La leyenda urbana en Santa Cruz siempre se posó en la riqueza con la que terminaron los colaboradores de los Kirchner. Quizá influenciados por las andanzas del estridente Daniel Muñoz, secretario de Néstor hasta 2007, que efectivamente amasó una verdadera fortuna, marginales de la Patagonia Austral buscaban dinero como tesoros en aquellos funcionarios y sumaban la extorsión como método.
Mercado no debiera descartar esa hipótesis de motivaciones similares en el caso de Fabián Gutiérrez. Y eso, irremediablemente, la llevará a investigar los vínculos con quienes comparten con ella la pasta del domingo. Difícil despejar todas las dudas.
La relación de la víctima con uno de los detenidos parece estar probada. En el entorno cuentan que desde hace al menos tres meses se mandaban mensajes. La cuarentena -Gutiérrez era diabético y tenía cuidados por el contagio- pospusieron el encuentro. De hecho, el inicio del aislamiento tomó al exsecretario fuera de El Calafate. Tramitó un permiso y regresó a El Calafate por tierra, con un perro. Entonces, se fue a vivir con su hermana a una casa que él construyó y que se la donó. Justamente esa propiedad estuvo investigada en una causa por lavado de dinero que se le inició y por la que fue sobreseido.

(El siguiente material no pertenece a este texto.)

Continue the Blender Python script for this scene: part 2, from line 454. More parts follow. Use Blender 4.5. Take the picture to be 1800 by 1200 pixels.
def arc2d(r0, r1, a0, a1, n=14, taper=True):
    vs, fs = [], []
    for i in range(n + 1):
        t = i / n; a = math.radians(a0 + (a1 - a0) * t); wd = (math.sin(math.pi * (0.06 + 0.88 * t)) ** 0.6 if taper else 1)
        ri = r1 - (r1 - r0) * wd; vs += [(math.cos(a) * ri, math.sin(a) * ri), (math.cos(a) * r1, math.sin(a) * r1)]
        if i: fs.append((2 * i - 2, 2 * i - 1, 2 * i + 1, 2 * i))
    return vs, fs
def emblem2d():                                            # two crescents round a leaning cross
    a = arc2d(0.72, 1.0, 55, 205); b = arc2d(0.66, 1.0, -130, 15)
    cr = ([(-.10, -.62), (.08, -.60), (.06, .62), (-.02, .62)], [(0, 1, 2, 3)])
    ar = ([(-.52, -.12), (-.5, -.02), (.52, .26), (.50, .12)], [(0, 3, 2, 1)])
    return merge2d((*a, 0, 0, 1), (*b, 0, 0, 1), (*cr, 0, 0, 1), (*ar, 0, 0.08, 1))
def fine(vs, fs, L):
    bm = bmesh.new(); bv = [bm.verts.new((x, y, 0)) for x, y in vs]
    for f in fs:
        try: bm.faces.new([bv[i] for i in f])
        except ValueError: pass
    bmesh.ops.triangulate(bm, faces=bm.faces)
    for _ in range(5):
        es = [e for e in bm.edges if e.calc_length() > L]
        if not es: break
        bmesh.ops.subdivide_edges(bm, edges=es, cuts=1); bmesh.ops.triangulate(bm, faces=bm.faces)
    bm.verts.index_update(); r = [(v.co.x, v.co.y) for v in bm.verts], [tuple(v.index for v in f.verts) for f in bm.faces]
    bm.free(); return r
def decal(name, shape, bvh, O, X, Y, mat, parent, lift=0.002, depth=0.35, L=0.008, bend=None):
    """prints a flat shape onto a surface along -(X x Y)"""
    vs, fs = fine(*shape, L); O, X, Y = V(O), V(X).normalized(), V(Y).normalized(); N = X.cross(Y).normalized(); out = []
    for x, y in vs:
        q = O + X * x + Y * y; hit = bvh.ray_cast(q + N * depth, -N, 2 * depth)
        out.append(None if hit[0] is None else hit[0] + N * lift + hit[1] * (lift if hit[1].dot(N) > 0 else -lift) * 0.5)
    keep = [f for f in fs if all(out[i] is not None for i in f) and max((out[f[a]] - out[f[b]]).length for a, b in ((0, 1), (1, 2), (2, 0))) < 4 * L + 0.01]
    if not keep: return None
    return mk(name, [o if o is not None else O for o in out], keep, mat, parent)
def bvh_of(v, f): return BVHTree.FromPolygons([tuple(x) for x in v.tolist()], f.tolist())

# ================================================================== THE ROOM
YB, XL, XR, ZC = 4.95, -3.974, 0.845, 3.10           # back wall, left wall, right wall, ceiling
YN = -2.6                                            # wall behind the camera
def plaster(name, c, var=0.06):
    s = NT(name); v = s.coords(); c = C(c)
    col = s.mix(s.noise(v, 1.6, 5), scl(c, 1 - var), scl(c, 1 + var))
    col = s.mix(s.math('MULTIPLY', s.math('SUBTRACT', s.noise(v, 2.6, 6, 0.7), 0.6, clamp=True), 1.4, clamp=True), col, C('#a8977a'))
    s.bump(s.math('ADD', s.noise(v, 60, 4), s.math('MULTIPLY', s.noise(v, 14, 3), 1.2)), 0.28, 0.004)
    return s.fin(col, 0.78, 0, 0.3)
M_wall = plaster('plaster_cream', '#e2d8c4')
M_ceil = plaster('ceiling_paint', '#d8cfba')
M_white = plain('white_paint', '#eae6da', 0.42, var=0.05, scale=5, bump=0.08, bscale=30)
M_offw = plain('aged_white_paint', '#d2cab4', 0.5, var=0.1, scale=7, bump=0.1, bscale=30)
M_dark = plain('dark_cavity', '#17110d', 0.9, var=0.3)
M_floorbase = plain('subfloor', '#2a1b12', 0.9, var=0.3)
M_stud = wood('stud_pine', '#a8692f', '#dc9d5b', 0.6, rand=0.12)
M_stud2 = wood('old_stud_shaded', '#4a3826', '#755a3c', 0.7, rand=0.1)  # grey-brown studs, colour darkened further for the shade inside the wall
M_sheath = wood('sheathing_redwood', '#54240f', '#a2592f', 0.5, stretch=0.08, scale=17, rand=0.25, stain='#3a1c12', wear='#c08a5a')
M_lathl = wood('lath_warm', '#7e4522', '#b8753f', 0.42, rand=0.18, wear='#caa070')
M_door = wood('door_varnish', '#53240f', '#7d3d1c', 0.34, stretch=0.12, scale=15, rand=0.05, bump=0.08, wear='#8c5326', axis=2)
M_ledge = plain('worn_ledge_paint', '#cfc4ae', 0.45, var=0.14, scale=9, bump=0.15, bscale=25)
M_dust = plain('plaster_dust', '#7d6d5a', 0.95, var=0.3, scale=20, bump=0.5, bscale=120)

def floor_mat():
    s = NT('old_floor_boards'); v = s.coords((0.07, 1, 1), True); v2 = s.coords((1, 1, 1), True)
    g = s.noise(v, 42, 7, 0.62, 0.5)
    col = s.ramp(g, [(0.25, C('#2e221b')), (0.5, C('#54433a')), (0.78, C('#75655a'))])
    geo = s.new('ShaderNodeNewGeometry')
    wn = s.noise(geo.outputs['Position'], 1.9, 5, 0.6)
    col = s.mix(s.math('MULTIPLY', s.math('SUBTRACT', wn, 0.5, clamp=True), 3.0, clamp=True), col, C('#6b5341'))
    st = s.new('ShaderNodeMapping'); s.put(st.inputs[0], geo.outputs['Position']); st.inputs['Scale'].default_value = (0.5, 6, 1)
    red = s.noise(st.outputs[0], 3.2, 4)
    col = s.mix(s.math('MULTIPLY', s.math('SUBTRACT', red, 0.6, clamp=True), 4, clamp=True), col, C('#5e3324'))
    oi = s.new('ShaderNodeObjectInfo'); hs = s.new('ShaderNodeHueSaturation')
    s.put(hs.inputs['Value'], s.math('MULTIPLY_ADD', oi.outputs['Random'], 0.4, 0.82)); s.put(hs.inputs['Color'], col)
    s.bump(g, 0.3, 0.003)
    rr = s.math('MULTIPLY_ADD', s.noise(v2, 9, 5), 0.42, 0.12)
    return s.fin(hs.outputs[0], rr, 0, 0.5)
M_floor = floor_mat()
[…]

Hace pocos días se mudó al domicilio donde lo habrían asesinado y ahí recién agendaron la reunión. Lo que pasó después es lo que se investiga en El Calafate.

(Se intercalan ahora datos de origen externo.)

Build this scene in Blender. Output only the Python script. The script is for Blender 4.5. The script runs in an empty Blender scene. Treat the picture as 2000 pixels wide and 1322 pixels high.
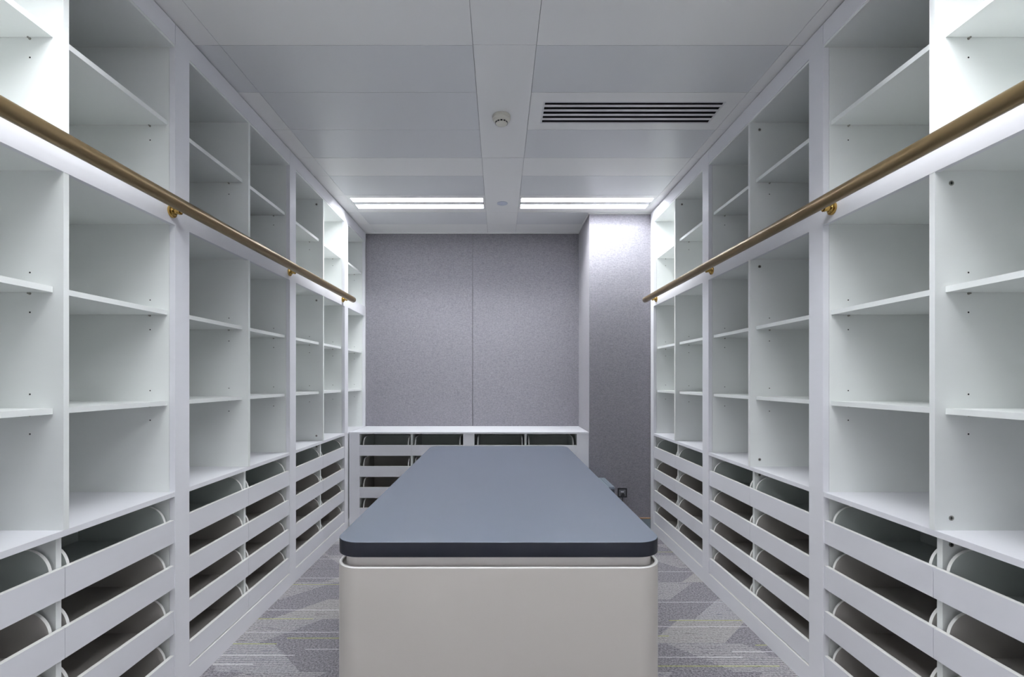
import bpy, bmesh, math
from mathutils import Matrix, Vector

S = bpy.context.scene
COL = S.collection
EYE = 1.387            # camera height
HW = 1.40              # half the width between the bookcase faces
CEIL = 2.931           # ceiling height
BACK = 5.075           # face of the back wall panels
PI = math.pi

# ------------------------------------------------------------------ camera, light, exposure
cam = bpy.data.cameras.new('camera')
cam.sensor_width = 36.0
cam.sensor_fit = 'HORIZONTAL'
cam.lens = 17.0
cam.shift_x = 25 / 2000
cam.shift_y = 81 / 2000
cam.clip_start = 0.05
camo = bpy.data.objects.new('camera', cam)
COL.objects.link(camo)
camo.location = (0, 0, EYE)
camo.rotation_euler = (PI / 2, 0, 0)
S.camera = camo

S.view_settings.view_transform = 'Standard'
S.view_settings.look = 'None'
S.view_settings.gamma = 1.0
S.view_settings.use_curve_mapping = False
S.view_settings.exposure = 0.57

TUBE_STRENGTH = 84.0   # emission of the ceiling light tubes

world = bpy.data.worlds.new('world')
S.world = world
world.use_nodes = True
world.node_tree.nodes['Background'].inputs[0].default_value = (0.8, 0.88, 1.0, 1)
world.node_tree.nodes['Background'].inputs[1].default_value = 0.02


# ------------------------------------------------------------------ materials
def mat(name, color, rough=0.5, metal=0.0, spec=0.5, bump=None, var=0.0, var_scale=(2, 2, 2), coat=0.0):
    m = bpy.data.materials.new(name)
    m.use_nodes = True
    nt = m.node_tree
    b = nt.nodes['Principled BSDF']
    b.inputs['Base Color'].default_value = (*color, 1)
    b.inputs['Roughness'].default_value = rough
    b.inputs['Metallic'].default_value = metal
    b.inputs['Specular IOR Level'].default_value = spec
    b.inputs['Coat Weight'].default_value = coat
    tc = nt.nodes.new('ShaderNodeTexCoord')
    if var > 0:
        mp = nt.nodes.new('ShaderNodeMapping')
        mp.inputs['Scale'].default_value = var_scale
        nz = nt.nodes.new('ShaderNodeTexNoise')
        nz.inputs['Scale'].default_value = 1.0
        nz.inputs['Detail'].default_value = 3.0
        mx = nt.nodes.new('ShaderNodeMix')
        mx.data_type = 'RGBA'
        lo = tuple(c * (1 - var) for c in color)
        hi = tuple(min(1, c * (1 + var)) for c in color)
        mx.inputs[6].default_value = (*lo, 1)
        mx.inputs[7].default_value = (*hi, 1)
        nt.links.new(tc.outputs['Object'], mp.inputs[0])
        nt.links.new(mp.outputs[0], nz.inputs['Vector'])
        nt.links.new(nz.outputs['Fac'], mx.inputs[0])
        nt.links.new(mx.outputs[2], b.inputs['Base Color'])
    if bump:
        sc, strength = bump
        nz2 = nt.nodes.new('ShaderNodeTexNoise')
        nz2.inputs['Scale'].default_value = sc
        bp = nt.nodes.new('ShaderNodeBump')
        bp.inputs['Strength'].default_value = strength
        bp.inputs['Distance'].default_value = 0.002
        nt.links.new(tc.outputs['Object'], nz2.inputs['Vector'])
        nt.links.new(nz2.outputs['Fac'], bp.inputs['Height'])
        nt.links.new(bp.outputs[0], b.inputs['Normal'])
    return m


M = {}
M['frame'] = mat('white_frame_laminate', (0.845, 0.85, 0.89), 0.42, var=0.012, var_scale=(3, 3, 40))
M['carcass'] = mat('white_carcass_laminate', (0.872, 0.898, 0.884), 0.45, var=0.012, var_scale=(3, 3, 30))
M['drawerbox'] = mat('drawer_board', (0.50, 0.475, 0.45), 0.5, var=0.015, var_scale=(6, 6, 20))
M['drawerbox_top'] = mat('drawer_board_bounce_tint', (0.52, 0.56, 0.54), 0.5, var=0.015, var_scale=(6, 6, 20))  # top row only: greenish bounced light put into the board colour
M['front'] = mat('drawer_front_laminate', (0.79, 0.795, 0.838), 0.42, var=0.012, var_scale=(3, 3, 40))
M['edge'] = mat('cream_edge_band', (0.90, 0.90, 0.87), 0.4)
M['hole'] = mat('dark_peg_hole', (0.02, 0.02, 0.02), 0.8)
M['steel'] = mat('steel_fitting', (0.42, 0.41, 0.38), 0.35, metal=1.0)
M['brass_tube'] = mat('aged_brass_tube', (0.195, 0.138, 0.066), 0.34, metal=0.7, var=0.02, var_scale=(40, 3, 40))
M['brass'] = mat('polished_brass', (0.46, 0.30, 0.09), 0.22, metal=1.0)
M['ceil_light'] = mat('plain_ceiling_panel', (0.895, 0.895, 0.885), 0.36, spec=0.4)
M['ceil_dark'] = mat('microperforated_ceiling_panel', (0.765, 0.777, 0.79), 0.32, spec=0.5)
M['ceil_back'] = mat('ceiling_void', (0.18, 0.18, 0.19), 0.8)
M['wallpaint'] = mat('painted_plaster', (0.88, 0.88, 0.89), 0.7)
M['vent_white'] = mat('vent_bar_paint', (0.76, 0.76, 0.77), 0.4)
M['vane'] = mat('vent_vane', (0.06, 0.06, 0.075), 0.5)
M['vent_dark'] = mat('vent_cavity', (0.02, 0.02, 0.028), 0.6)
M['detector'] = mat('ivory_plastic', (0.76, 0.74, 0.66), 0.4)
M['black'] = mat('black_plastic', (0.012, 0.012, 0.015), 0.35)
M['disc'] = mat('bluish_plastic_cover', (0.58, 0.62, 0.72), 0.3)
M['body'] = mat('warm_grey_lacquer', (0.465, 0.438, 0.405), 0.30, var=0.01)
M['rim'] = mat('painted_rim_highlight', (0.86, 0.85, 0.83), 0.25)  # near-white colour stands in for the highlight along the body rim
M['neck'] = mat('pale_taupe_lacquer', (0.74, 0.70, 0.67), 0.4)
M['top'] = mat('blue_grey_laminate', (0.108, 0.128, 0.168), 0.38, spec=0.55, var=0.05, var_scale=(1.5, 1.0, 1))
M['top_edge'] = mat('dark_navy_edge_band', (0.008, 0.009, 0.016), 0.42, spec=0.3)
M['skirt'] = mat('blue_grey_skirting', (0.22, 0.27, 0.30), 0.5)
M['wood'] = mat('tan_trim', (0.33, 0.19, 0.09), 0.5)
M['device'] = mat('grey_blue_metal', (0.22, 0.26, 0.31), 0.35)
M['device_dark'] = mat('dark_front', (0.035, 0.045, 0.06), 0.4)
M['plate'] = mat('grey_socket_plate', (0.16, 0.16, 0.18), 0.4)
M['reflector'] = mat('lamp_reflector', (0.88, 0.88, 0.91), 0.35)
M['lamp_end'] = mat('lamp_end_plate', (0.30, 0.30, 0.33), 0.3, metal=0.4)
M['label'] = mat('pale_socket_switch', (0.6, 0.62, 0.66), 0.4)

m = bpy.data.materials.new('lamp_tube')
m.use_nodes = True
b = m.node_tree.nodes['Principled BSDF']
b.inputs['Base Color'].default_value = (0.9, 0.9, 0.95, 1)
b.inputs['Emission Color'].default_value = (0.955, 0.98, 1.0, 1)
b.inputs['Emission Strength'].default_value = TUBE_STRENGTH
M['tube'] = m


class NT:
    """small helper to write node maths"""
    def __init__(self, nt):
        self.nt = nt

    def m(self, op, a, b=None, c=None):
        n = self.nt.nodes.new('ShaderNodeMath')
        n.operation = op
        for i, v in enumerate((a, b, c)):
            if v is None:
                continue
            if isinstance(v, (int, float)):
                n.inputs[i].default_value = v
            else:
                self.nt.links.new(v, n.inputs[i])
        return n.outputs[0]

    def mix(self, f, a, b):
        n = self.nt.nodes.new('ShaderNodeMix')
        n.data_type = 'RGBA'
        for sock, v in ((0, f), (6, a), (7, b)):
            if isinstance(v, tuple):
                n.inputs[sock].default_value = (*v, 1)
            elif isinstance(v, (int, float)):
                n.inputs[sock].default_value = v
            else:
                self.nt.links.new(v, n.inputs[sock])
        return n.outputs[2]

    def noise(self, vec, scale, detail=2.0, rough=0.5, mapscale=None):
        if mapscale:
            mp = self.nt.nodes.new('ShaderNodeMapping')
            mp.inputs['Scale'].default_value = mapscale
            self.nt.links.new(vec, mp.inputs[0])
            vec = mp.outputs[0]
        n = self.nt.nodes.new('ShaderNodeTexNoise')
        n.inputs['Scale'].default_value = scale
        n.inputs['Detail'].default_value = detail
        n.inputs['Roughness'].default_value = rough
        self.nt.links.new(vec, n.inputs['Vector'])
        return n.outputs['Fac']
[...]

Gutiérrez había contado varios detalles en la causa de cuadernos. Relató cómo era el trato que recibía de la expresidenta, confesó que era quien pagaba sus compras en los viajes -siempre en efectivo y después de que ella eligiese- y aportó indicios sobre aquellos vuelos sospechosos al Sur. "He llegado a estar cuatro meses con un solo franco", dijo. No se podría condenar a nadie con su testimonio. Pero claro, no es el único, y como se sabe, la suma y repetición de indicios suelen consolidar certezas probatorias.
En un principio había sido imputado por asociación ilícita en la causa de los cuadernos de la corrupción. Pero la cámara le bajó la calificación a encubrimiento.

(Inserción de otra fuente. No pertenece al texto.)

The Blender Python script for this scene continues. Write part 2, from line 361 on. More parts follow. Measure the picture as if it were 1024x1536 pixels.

No parece que tenga demasiada lógica que el kirchnerismo se haya tenido que valer de esta muerte para acallar una voz que los inculpaba con dichos. Hay otros que aportaron pruebas y cuyo silencio vale mucho más. Ayer no eran pocos los que se acordaron del remisero Oscar Centeno o del contador de los Kirchner, Víctor Manzanares.
La sociedad mira exhausta, toma nota y relaciona cada nombre. No ha sido provechosa la vida de ciertos denunciantes de la corrupción o de las mafias del narcotráfico.
Haya razones o no, toma cuerpo la idea que arrepentirse y entregar datos sobre negociados del poder no parece ser seguro en la Argentina actual. Pocos institutos jurídicos necesitan tanto de un Estado eficiente y presente cuidadoso como el del arrepentido. El silencio es más seguro. La palabra ha caído en una ciénaga, al punto que ya ni siquiera hay intenciones de pronunciarla.